All over the world people like to celebrate their own cultures, this can be in the form of a music festival, perhaps an arts & crafts fair, or a food and drink extravaganza. Perhaps it is some sort of celebration of the time of the year, such as a Harvest Festival. We have traveled the globe in search of some of the more unusual festivals, fetes, and fairs to bring you the best of the best.


Celebrated mainly in Thailand but also in other parts of Southeast Asia is an event called Songkran. In a way it is one big New Year party, in respect to the Lunar New Year. The event takes place in April but the actual dates do change.

The original celebrations of Songkran were mainly by children to their elders, children would bathe their parents and other family elder’s feet with water as a mark of respect. But today commercialism has taken hold and it is one big water party.

Songkran can easily last a week, and different parts of Thailand celebrate it on different days. So you can start off in Chiang Mai in the north throwing and spraying water at anything that moves, and finish off in the south a week later.

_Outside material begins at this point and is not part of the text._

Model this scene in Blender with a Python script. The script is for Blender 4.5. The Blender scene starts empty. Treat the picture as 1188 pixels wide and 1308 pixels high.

It is an amazing festival, and the whole nation takes a three day public holiday to celebrate it. People generally travel back home to enjoy the event with their families, so the roads and flights are packed with the migration of the population.

The Palio di Siena

And as they say, it is now time for something completely different. And we travel to Europe and the beautiful Italian city of Sienna. Buried in the stunning Tuscan countryside Sienna is a jewel of a city, its narrow streets and atmospheric crumbling buildings paint a typical Italian scene.

And at its heart is the magnificent medieval square the Piazza del Campo, and the Palio di Sienna is a fantastic horse race like no other. It features ten riders and their mounts and no saddles are allowed, the skill of the rider is to stay on the horse during this frenetic race.

The riders all wear medieval clothes, and the colors represent ten contrades or wards of the city. So each rider is representing his own district. The real reason for the race is to celebrate the Assumption of Mary, but it is also for local honor.

Three laps of the piazza are undertaken, and it is common to see riders being hurled off their mounts as they try to turn in the hectic circle. The whole thing is over in about one and a half minutes but it is truly a great spectacle to see. With large crowds waving flags and cheering loudly you are almost taken back to medieval times.

These two great festivals show the diversity of the world, and how different cultures celebrate differently and in their own way. That is the beauty of festivals such as this, it brings communities together to uphold tradition and culture.